Biblioracle: ‘Yes & Know’ books with ‘invisible ink’ were what kept kids quiet on car trips before iPhones

These days you hear a lot of kvetching about young kids and phones, concerns about screen time and the like.

At the same time, rare is the parent that hasn’t, at some point, turned to a phone or iPad as a kind of digital pacifier, something to occupy their child and achieve at least a few moments of peace.

This is particularly true in the car, when the parent’s attention cannot be divided between safely occupying a vehicle and successfully occupying a child. It’s tough to blame anyone for trying to do the best they can to balance competing needs.

But … for those who are concerned about reflexively turning to digital devices to occupy their children, I have a potential, book-related solution, the strategy my mom used with me way back in the day, long before the advent of smartphones, and when 8-track cassette players were viewed as the height of onboard technology.

Lee Publications released the first “Yes & Know,” invisible ink/magic pen books in 1971, and it is possible that I was their biggest fan. Billed as being appropriate for people ranging from ages “8 to 88″ (or “9 to 99,” etc …) the booklets were filled with a variety of games and activities that used the magic pen to reveal hidden text, promising “HOURS and HOURS of BY-YOURSELF ENJOYMENT.”

Music to any parent’s ears.

Though my mom’s bookstore stocked the “Yes & Know” books, the racks were off-limits unless we were going on a trip, in which case I would be presented with a single volume, the felt-tipped pen shrink-wrapped inside the package.

The games simultaneously had great variety and a resolute similarity. Both “bowling” and “basketball” relied on using the pen to reveal the invisible text in a circle, the result indicating how many pins you knocked down or if your player made a shot.

There was no skill to most of these games. While the trivia questions had definitive answers, and there was a mystery game similar to the board game Clue that required strategy, when it came to any of the sports games, the odds of success were fixed at the moment of printing, your success determined by random chance of what you chose to reveal.

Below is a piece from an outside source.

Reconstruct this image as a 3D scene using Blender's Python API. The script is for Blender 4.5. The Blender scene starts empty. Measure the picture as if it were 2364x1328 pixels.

Still, these things were as addictive as Candy Crush. Give me a “Yes & Know” book and you’re not going to hear a peep from me for hours, me trying to hold the pen steady as we bumped along the road, sometimes using the excuse of a bump to partially reveal some text, giving myself a competitive edge.

I don’t know that a “Yes & Know” booklet is any better or worse for childhood development than a game on an iPad. They did have a couple of obvious downsides. For one, it was a hassle to balance a flashlight while trying to play the games during nighttime travel.

For two, unlike a digital device, the number of activities was not endless. A creeping sadness would enter as I would move through the pages, knowing that I was ultimately going to exhaust my hours of by-yourself enjoyment.

Unfortunately for those who would like these analog delights, Lee Publications was sold to an Australian publisher in 2020 and as of yet, the new owners have not produced any new booklets. Some online searching revealed a few caches around the country that could be had for reasonable prices, but the supply is so low that Stuckey’s restaurants, where the booklets were once a staple in the gift shop, no longer stock any copies.

If anyone has a hookup, you know where to reach me.

John Warner is the author of “Why They Can’t Write: Killing the Five-Paragraph Essay and Other Necessities.”

Twitter @biblioracle

Book recommendations from the Biblioracle

John Warner tells you what to read based on the last five books you’ve read

1. “Luster” by Raven Leilani

2. “Little Women” by Louisa May Alcott

3. “Circe” by Madeline Miller

4. “Morning Star (Red Rising 3)” by Pierce Brown

5. “Arcadia” by Lauren Groff

— April P., Durham, North Carolina

Lydia Millet’s “Sweet Lamb of Heaven” messes with your head as the story of a woman fleeing from her abusive husband unfolds, and I think April will appreciate the way Millet shapes and paces her story.

1. “The Pope of Palm Beach” by Tim Dorsey

2. “The Splendid and the Vile” by Erik Larson

3. “Slow Horses” by Mick Herron

4. “Better off Dead” by Lee Child and Andrew Child

5. “Savages” by Don Winslow

— Nick T., Dallas

I have just the pick for Nick that combines mystery and irreverence, and I’m betting it’s not a book he knows because it’s a bit of an underground classic, at least in my book, “The Mystic Arts of Erasing All Signs of Death” by Charlie Huston.

1. “H Is for Hawk” by Helen MacDonald

2. “Hamnet” by Maggie O’Farrell

3. “Grief is a Thing with Feathers” by Max Porter

4. “Go Tell the Bees That I Am Gone (Outlander 9)” by Diana Gabaldon

5. “The Time Traveler’s Wife” by Audrey Niffenegger

Amber R., Chicago

I think the mood and atmospherics of Emily St. John Mandel’s “The Glass Hotel” are a good match for what seems to draw Amber to a book.